Для раннего периода творчества Б. Пастернака характерно сближение концепта "детство" с понятиями граница, черта, линия, рисунок. Преломлением прямых, искажением привычного линейного рисунка времени характеризуется смена жизненных этапов, переход от детства к юности. В произведении "Когда Реликвимини вспоминалось детство…" нарушением хронологической последовательности ("юность Реликвимини настала для него раньше его детства") подчёркивается значимость периода детства, расширяются границы этого временного этапа. Детство в соотношении с образом границы воспринимается не просто как отрезок жизни, но как всеобъемлющая характеристика, ценностная доминанта, особое состояние души, которое ознаменовывает всю жизнь художника, обусловливает его мировоззрение. Ощущения детства проецируются на юность, развивая романтическое восприятие героя, способствуя творческому становлению художника.
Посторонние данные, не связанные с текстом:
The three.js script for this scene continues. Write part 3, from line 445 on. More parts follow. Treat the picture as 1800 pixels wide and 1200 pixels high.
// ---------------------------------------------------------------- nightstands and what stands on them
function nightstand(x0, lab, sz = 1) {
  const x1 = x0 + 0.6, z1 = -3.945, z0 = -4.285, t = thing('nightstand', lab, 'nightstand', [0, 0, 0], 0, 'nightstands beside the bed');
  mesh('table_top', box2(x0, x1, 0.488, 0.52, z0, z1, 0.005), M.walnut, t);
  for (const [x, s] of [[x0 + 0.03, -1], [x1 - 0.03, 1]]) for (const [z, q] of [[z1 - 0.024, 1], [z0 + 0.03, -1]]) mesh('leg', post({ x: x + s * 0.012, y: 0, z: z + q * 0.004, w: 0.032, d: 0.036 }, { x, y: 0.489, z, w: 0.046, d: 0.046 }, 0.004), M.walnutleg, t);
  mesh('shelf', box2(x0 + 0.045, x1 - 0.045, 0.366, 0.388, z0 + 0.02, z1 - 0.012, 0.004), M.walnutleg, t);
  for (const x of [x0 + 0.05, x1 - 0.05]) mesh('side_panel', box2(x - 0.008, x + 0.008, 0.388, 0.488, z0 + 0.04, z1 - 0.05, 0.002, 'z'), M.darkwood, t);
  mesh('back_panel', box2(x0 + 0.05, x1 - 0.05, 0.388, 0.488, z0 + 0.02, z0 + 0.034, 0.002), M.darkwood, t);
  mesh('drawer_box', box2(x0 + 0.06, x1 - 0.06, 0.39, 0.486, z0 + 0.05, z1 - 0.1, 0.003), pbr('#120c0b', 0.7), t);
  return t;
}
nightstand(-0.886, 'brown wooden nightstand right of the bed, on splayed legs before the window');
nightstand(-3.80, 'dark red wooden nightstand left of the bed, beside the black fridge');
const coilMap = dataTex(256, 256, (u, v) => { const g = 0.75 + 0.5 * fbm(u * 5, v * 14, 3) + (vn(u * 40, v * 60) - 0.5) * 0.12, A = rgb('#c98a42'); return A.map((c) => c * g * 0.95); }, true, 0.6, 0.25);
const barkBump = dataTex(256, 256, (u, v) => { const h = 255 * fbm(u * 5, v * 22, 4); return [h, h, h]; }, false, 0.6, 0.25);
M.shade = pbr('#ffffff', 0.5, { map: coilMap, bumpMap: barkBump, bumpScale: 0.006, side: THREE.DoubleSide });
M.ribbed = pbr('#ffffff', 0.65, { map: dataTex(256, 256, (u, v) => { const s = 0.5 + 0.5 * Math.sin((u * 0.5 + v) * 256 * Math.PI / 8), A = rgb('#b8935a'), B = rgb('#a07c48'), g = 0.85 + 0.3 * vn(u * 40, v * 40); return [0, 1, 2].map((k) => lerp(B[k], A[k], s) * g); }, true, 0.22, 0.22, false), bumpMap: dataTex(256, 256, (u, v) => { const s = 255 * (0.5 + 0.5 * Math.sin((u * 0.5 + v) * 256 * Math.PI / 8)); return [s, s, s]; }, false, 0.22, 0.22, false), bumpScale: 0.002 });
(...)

"Воспоминание" и "сон" оказываются значимыми репрезентантами концепта "детство" в юношеских набросках Б. Пастернака о Реликвимини. Детство воспринимается писателем как некий идеал, загадочный акварельный этюд, где прописаны конкретные образы и в то же время переходы от одного объекта к другому – мягкие, плавные, едва уловимые. Атмосфера сна характеризует детство как романтическое состояние, привносит в него ощущение лёгкости, воздушности, наполняет его светом. Воспоминание, сон превращают реальное, но давно минувшее детство, в воображаемый, вымышленный мир, в котором высвечиваются наиболее запомнившиеся, яркие моменты. Детство-сон открывает художнику мир в необыкновенном ракурсе, побуждает его вновь и вновь познавать жизнь и видеть в ней чудо.
Однако в неоконченном произведении Б. Пастернака "Заказ драмы" детство воспринимается по-иному. Это уже не абстрактный идеальный образ, а "неодушевлённый предмет". Оно не только существует в воспоминаниях и снах, но является одновременно атрибутом прошлого, настоящего и будущего: отражается в давно исчезнувших образах, становится стимулом для размышлений о настоящем, для становления нового, для рождения творчества. Детство, по мнению писателя, требует "разбега", обязывает художника мыслить неординарно, совершать исключительные поступки.
В "Заказе драмы" происходит сближение полей концептов "детство" и "творчество". Вновь с помощью хронологических перебивок, стирания временных границ Б. Пастернак акцентирует внимание на функции детства и миссии художника: являясь своеобразной "терапевтической нитью", они призваны объединить в воображении креативной личности различные времена (прошлое, настоящее и будущее) и пространства, способствовать гармонизации мира.